Likewise when it comes to Christmas, we aren't worshiping Satan or a dead tree.  I know of course that Jesus wasn't born in the dead of winter, most likely he was born in the fall, perhaps even according to some friends during Succorat.  And I know the Catholics most likely picked that time to celebrate the birth of Christ because it coincided with various pagan rites at the winter solstice.  However, for whatever reason, that is the day that we chose to remember that Christ came to this earth and assumed a human body.  For that reason, I enjoy reading to the kids the account in Luke. I enjoy using a set of Advent ornaments I found to relate some of the stories of the Bible, even though we don't celebrate Advent as Primitive Baptist.
4-19-2014, Learning about colors and dye,
and having fun creating and mixing colors.
 And while we are at it, just to knock out all the big controversial holidays in one blog post.  We celebrate Easter, because on Sunday Christ rose from the grave.  At Old Carroll we even have Communion on Easter Sunday, a fitting practice, since Christ was our literal Passover, and Communion was what he established as one of two Church ordinances from the very Passover table.  While we remember His resurrection and thus his triumph over sin every single Sunday, this yearly remembrance is even more sombering when we dwell on what all he went through. Sure afterward we have an egg hunt.  Because it gives us an excuse to color (again the creative thing) and then eat hard boiled eggs, yummy.  And it gives the kids the fun of a game, no different than any scavenger hunt the rest of the year.
4-20-2014, Hours after church, an egg hunt with friends.

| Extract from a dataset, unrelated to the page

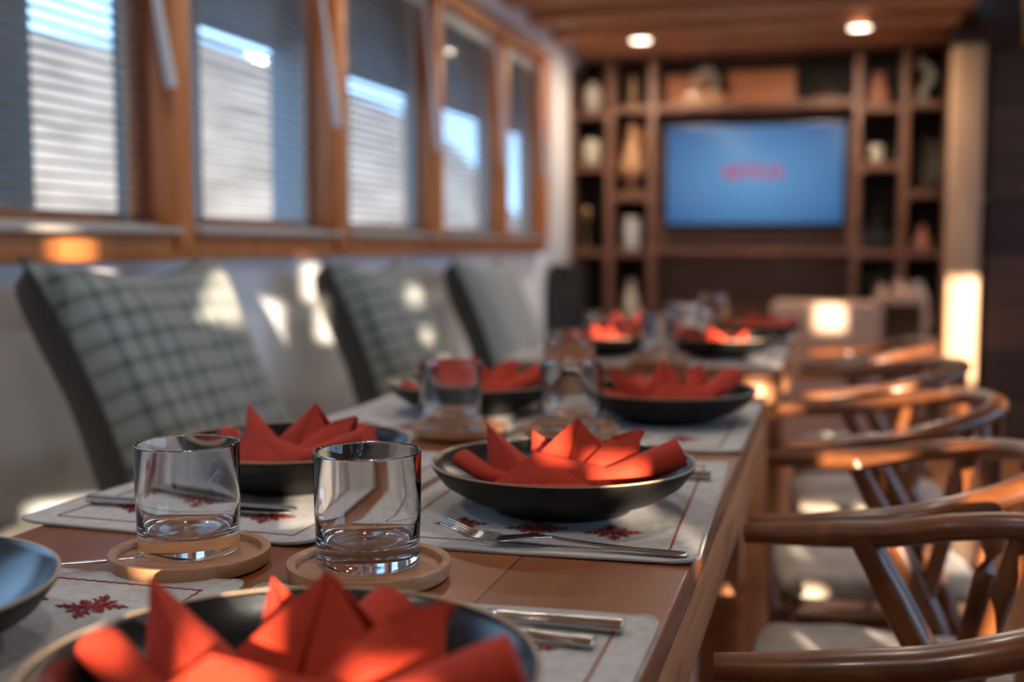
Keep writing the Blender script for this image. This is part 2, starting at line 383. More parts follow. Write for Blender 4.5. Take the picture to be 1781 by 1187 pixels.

The truth is that it doesn't matter to me why others celebrate or observe certain days.  It certainly doesn't matter to me what people LONG dead once thought.  All that matters to me is that we do nothing immoral or dishonoring to God.  I believe there are evil spiritual thing out there, or the Lord wouldn't have told us not to mess with them, but I'm hardly engaging in such practices by going trick or treating.  We are told not to worship idols, but I hardly think having a piece of furniture, a decoration like a Christmas tree means I must worship it.  Sure I get down under it to straighten the skirt, lay out gifts, and fetch them out, but I also get on my knees to reach the cleaners under the sink and fetch toys out from under the bed.  And while the word Easter is a pagan word also it doesn't change what my Lord did that day.
4-20-2014,
Easter morning about to leave for Church.
Now, it doesn't bother me in the least if you don't wish to celebrate these days.  If the history bothers you that much, or if you feel that convinced, no one is forcing you too.  That's the beauty of America we still have that freedom.  It's also the beauty of our Christian liberty that on these non essentials we can follow our conscience.  I will never try to force my view on you, that you participate in something against your conscience, but I would ask that you try to understand that I'm not convicted that there is anything wrong with the customary fun around these holidays.